KDDIがケーブルテレビ最大手JCOMに出資、アクセス回線網活用し固定通信強化狙う
KDDIは、ケーブルテレビ局統括運営最大手のジュピターテレコム(JCOM)<4817>の株式37.8%を取得すると発表した。出資額は3617億円。4月1日よりJCOMはKDDIの持分法適用会社となる。KDDIはこの買収により、JCOMの持つアクセス回線(通信事業者のネットワークとユーザー宅を結ぶ、ネットワークの末端部分)網を活用し、固定通信事業の強化を進める。
KDDIは、2月中旬をメドに、JCOMの現在の最大株主である米国のメディアグループ、リバティ・グローバル・インク(LGIグループ)が保有する中間持ち株会社3社の持分すべてを買い取る。(住友商事の持分27.7%は維持。)これにより、KDDIはジュピターテレコム株37.8%を保有する大株主となる。
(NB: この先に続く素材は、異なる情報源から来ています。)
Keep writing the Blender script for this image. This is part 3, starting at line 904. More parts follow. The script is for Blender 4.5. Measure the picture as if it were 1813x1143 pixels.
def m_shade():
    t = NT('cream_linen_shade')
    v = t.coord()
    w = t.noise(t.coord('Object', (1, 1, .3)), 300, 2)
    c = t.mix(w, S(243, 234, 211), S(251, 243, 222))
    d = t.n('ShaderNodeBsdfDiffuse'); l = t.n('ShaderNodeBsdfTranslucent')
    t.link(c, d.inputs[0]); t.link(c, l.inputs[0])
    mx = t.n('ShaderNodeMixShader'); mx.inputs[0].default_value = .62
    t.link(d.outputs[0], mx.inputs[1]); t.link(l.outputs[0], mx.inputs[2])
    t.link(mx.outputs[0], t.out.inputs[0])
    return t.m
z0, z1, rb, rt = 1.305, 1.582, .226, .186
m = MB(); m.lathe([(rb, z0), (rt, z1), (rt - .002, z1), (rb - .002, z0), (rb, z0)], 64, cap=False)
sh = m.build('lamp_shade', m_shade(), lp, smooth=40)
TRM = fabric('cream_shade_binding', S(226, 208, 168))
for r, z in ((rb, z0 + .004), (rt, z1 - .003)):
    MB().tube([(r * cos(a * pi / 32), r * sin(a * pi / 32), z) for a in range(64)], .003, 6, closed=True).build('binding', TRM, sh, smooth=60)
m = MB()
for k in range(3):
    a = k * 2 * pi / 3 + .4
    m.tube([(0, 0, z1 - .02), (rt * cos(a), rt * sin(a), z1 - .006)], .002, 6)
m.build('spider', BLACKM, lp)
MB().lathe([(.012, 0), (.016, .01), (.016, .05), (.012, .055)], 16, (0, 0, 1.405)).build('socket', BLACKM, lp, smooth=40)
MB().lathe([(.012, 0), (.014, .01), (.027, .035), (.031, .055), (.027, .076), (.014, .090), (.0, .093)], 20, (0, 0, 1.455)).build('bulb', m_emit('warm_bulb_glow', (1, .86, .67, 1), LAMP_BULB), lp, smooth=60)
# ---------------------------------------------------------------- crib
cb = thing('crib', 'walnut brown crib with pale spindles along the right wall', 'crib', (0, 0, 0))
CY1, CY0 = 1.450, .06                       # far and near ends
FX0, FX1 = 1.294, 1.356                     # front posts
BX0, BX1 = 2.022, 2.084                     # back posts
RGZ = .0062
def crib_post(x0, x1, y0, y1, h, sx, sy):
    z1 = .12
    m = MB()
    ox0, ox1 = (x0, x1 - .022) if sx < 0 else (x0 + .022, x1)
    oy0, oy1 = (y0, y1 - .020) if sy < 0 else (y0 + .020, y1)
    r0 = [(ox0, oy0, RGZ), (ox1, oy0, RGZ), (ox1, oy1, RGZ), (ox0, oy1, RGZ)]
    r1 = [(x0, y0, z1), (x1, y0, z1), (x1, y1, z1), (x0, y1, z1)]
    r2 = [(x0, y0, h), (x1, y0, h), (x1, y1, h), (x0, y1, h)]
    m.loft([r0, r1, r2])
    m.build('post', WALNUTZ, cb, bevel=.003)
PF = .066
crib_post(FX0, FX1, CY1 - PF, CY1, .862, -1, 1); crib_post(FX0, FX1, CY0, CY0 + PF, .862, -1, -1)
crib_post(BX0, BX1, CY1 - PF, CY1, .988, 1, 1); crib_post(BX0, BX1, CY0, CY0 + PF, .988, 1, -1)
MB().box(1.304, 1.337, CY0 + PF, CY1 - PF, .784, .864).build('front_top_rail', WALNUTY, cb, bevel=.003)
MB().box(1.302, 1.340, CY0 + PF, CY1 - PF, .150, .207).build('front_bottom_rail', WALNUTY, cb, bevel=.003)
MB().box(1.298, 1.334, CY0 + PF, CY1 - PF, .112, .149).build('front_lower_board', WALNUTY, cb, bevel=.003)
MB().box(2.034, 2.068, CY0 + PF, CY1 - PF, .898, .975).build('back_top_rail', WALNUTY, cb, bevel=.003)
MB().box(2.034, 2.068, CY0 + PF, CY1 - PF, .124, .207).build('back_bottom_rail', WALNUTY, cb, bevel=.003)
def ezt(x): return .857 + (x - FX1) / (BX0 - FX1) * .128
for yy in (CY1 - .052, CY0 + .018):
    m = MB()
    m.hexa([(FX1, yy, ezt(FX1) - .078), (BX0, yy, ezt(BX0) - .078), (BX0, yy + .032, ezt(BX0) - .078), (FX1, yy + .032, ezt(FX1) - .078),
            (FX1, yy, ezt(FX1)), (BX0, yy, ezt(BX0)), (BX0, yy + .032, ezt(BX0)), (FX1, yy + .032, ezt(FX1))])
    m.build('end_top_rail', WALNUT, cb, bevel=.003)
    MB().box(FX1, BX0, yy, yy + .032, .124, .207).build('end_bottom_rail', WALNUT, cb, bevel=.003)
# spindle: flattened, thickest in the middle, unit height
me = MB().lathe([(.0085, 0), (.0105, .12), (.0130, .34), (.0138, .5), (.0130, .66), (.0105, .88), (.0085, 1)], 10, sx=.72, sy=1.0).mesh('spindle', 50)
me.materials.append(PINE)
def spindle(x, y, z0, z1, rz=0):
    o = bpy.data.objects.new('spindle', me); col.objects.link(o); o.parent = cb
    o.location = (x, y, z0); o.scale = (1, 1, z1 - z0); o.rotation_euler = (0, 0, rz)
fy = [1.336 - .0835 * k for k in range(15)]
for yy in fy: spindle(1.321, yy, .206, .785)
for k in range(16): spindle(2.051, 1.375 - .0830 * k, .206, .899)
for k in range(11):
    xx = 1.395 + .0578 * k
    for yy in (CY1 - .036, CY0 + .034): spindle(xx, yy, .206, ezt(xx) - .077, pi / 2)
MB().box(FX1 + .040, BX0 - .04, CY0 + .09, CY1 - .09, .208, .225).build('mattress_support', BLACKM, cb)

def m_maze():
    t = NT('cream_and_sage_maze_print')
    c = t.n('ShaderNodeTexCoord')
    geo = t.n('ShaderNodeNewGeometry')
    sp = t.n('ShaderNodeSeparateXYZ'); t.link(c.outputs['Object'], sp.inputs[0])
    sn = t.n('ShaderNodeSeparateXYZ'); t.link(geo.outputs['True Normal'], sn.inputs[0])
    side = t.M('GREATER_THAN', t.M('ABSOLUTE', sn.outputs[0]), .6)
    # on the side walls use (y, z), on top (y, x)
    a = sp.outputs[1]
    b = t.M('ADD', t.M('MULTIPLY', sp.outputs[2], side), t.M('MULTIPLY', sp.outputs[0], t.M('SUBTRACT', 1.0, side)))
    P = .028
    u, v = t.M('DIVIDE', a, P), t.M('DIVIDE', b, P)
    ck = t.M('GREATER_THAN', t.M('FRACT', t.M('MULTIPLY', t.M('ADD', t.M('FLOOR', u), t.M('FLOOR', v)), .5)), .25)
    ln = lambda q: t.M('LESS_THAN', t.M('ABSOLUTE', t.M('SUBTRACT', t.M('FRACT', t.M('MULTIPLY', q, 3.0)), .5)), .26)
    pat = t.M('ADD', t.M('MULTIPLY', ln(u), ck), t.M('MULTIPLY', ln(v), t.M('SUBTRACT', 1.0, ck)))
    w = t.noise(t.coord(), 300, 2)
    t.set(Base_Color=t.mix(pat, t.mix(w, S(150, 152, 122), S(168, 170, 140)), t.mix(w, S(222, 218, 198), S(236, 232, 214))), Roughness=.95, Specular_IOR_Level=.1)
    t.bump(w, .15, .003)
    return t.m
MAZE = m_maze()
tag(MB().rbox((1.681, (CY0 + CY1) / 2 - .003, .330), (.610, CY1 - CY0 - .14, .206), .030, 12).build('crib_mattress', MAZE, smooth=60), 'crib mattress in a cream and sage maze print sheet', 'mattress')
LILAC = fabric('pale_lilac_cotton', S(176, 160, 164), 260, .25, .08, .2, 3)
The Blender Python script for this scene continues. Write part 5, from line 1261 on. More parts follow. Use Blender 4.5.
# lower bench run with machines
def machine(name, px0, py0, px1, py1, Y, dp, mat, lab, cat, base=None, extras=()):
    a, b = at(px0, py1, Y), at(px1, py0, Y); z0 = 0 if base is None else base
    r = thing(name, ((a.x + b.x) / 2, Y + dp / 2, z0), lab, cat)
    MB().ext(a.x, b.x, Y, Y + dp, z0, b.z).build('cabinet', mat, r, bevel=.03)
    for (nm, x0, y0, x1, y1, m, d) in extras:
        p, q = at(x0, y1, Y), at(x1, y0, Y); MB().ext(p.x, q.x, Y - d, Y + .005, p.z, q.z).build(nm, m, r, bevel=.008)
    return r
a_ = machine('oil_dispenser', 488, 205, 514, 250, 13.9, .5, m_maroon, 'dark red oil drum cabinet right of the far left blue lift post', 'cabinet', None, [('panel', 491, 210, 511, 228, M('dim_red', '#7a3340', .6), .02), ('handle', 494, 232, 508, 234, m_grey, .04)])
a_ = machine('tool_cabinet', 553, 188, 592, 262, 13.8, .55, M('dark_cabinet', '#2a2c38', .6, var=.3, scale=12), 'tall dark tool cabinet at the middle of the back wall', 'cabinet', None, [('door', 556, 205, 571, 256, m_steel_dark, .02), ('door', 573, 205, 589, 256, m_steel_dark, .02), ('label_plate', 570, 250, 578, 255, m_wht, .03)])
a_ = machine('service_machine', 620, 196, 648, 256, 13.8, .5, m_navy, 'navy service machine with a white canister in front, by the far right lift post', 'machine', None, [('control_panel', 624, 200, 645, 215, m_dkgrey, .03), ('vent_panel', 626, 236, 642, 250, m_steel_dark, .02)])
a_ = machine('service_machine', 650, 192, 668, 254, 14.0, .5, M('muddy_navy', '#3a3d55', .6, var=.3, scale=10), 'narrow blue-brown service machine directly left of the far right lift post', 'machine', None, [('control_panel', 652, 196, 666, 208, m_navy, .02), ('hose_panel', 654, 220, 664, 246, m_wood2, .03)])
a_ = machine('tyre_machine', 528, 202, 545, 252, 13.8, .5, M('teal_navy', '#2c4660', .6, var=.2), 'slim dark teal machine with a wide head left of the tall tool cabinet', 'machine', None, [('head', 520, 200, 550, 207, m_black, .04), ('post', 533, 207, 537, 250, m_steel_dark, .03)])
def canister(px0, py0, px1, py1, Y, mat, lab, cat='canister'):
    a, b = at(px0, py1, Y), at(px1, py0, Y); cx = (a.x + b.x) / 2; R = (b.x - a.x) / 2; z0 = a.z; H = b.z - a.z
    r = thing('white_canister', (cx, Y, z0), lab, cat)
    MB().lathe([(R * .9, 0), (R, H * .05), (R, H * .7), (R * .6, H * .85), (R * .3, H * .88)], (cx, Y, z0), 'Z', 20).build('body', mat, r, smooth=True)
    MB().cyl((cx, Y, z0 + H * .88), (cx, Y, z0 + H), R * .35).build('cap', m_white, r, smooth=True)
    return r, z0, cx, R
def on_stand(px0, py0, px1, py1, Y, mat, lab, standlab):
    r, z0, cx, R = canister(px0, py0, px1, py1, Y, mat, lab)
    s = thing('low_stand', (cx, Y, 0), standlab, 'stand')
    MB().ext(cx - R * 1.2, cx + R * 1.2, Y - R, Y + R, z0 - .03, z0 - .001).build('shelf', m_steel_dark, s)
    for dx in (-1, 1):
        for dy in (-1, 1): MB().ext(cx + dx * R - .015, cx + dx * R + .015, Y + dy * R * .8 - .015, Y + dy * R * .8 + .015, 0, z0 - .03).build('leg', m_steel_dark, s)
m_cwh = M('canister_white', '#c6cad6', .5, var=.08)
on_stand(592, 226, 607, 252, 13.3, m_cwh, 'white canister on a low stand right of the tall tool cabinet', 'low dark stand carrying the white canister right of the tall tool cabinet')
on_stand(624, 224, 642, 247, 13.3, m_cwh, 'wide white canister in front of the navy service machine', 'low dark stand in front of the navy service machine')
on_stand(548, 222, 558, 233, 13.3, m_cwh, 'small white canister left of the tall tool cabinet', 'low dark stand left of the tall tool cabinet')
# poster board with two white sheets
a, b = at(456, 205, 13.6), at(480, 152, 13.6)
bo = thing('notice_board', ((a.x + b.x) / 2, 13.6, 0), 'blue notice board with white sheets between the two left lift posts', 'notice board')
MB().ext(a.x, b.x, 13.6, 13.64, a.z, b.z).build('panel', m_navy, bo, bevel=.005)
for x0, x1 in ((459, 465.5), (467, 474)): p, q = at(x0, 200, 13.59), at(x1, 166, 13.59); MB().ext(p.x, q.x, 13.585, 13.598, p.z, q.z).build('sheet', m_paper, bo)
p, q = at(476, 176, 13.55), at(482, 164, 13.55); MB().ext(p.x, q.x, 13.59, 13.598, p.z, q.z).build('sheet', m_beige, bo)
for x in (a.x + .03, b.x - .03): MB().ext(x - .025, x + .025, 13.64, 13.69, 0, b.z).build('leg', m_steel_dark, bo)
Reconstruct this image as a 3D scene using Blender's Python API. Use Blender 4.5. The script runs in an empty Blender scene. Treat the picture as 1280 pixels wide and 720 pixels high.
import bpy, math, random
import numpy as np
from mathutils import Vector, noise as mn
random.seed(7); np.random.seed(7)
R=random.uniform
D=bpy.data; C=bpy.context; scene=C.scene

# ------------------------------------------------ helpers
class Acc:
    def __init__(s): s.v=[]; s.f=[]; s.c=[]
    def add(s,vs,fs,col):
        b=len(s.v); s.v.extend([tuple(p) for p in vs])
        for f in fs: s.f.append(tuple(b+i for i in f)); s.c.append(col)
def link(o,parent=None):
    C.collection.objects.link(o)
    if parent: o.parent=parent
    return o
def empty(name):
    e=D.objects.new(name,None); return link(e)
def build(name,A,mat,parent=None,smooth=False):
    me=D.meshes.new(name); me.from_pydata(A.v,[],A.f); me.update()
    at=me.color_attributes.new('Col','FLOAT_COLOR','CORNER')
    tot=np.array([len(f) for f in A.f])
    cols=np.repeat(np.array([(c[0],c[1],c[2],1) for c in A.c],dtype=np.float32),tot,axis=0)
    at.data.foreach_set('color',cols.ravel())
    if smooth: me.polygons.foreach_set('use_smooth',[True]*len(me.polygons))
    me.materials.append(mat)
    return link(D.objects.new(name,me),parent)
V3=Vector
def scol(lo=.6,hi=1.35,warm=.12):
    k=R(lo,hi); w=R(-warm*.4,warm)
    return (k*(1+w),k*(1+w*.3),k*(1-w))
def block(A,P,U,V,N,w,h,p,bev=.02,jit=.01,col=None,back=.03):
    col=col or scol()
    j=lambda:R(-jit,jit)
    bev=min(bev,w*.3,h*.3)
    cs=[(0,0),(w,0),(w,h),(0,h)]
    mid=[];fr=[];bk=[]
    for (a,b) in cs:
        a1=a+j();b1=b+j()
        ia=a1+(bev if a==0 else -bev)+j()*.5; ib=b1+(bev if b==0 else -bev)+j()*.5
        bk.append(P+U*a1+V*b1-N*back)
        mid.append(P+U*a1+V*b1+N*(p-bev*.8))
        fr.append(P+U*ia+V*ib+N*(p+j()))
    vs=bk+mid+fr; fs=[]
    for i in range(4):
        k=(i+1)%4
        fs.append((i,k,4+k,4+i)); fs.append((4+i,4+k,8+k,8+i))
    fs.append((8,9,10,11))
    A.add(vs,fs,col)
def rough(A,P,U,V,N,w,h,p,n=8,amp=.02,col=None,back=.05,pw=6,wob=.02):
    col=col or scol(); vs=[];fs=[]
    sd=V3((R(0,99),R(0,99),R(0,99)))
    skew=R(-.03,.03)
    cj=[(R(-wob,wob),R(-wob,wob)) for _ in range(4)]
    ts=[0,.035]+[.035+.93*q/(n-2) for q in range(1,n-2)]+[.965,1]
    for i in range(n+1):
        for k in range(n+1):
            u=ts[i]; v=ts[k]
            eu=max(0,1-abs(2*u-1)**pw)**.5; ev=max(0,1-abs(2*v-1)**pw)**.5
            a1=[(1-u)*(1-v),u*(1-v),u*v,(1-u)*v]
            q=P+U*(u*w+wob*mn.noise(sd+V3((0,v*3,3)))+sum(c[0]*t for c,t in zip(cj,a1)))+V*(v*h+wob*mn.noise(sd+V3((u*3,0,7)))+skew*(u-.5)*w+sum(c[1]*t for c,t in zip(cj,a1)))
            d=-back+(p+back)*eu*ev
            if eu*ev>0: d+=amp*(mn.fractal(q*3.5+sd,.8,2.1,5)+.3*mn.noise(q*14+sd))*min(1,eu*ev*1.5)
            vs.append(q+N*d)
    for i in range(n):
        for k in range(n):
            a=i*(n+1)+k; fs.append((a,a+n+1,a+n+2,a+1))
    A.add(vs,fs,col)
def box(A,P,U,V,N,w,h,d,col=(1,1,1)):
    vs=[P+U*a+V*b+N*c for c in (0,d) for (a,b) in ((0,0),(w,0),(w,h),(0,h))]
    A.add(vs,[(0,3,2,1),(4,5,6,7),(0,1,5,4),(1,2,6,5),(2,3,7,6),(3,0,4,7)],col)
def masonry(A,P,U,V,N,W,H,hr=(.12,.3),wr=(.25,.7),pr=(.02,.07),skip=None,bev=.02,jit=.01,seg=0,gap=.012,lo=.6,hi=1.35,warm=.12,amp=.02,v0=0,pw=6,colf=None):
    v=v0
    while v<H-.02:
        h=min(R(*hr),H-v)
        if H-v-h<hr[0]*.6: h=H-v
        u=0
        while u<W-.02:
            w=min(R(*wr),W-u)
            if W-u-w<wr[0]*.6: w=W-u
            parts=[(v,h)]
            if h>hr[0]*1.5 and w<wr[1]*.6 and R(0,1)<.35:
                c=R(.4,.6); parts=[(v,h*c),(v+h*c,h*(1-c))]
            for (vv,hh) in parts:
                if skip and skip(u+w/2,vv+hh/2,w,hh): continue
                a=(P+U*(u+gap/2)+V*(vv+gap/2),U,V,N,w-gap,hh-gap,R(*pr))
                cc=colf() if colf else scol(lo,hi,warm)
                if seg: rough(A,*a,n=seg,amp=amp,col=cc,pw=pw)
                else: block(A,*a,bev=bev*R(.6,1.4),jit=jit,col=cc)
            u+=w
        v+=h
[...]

1株当たりの買い取り額は約13万9517円で、25日のJCOM株の始値と比べると、64.5%のプレミアムを付けたことになる。
小野寺正社長は「ネットワークがIPになり、固定通信におけるアクセス部分(通信事業者のネットワークとユーザー宅を結ぶ、ネットワークの末端部分)が中継部分に比べどんどん重要になっている。KDDIでは(2006年に)東京電力傘下のパワードコムを子会社化するなど、アクセス回線の強化を進めてきた」と説明。今回のジュピターテレコムの株式取得も、固定通信事業強化を目的としたものと位置づけた。
固定通信のアクセス部分については、NTTが公社時代に日本全国に敷設してきたインフラがあり、KDDIなど競合他社はNTTに使用料を払ってそのインフラを利用してきたという経緯がある。だが、「黒電話の時代と違い、IP化された現在のネットワークのなかでは、アクセス部分が付加価値の7割強を占める」(小野寺正社長)。
固定通信は熾烈な価格競争で収益性が低下し、KDDIが今期400億円の部門営業赤字を見込むほか、NTTでも西日本は営業赤字が続いている。現状ではどこも儲からない業界構造となっているが、自社でアクセス回線を持って業務の効率化も進めれば、将来的には十分利益を出せる余地があるとKDDI側は考えているようだ。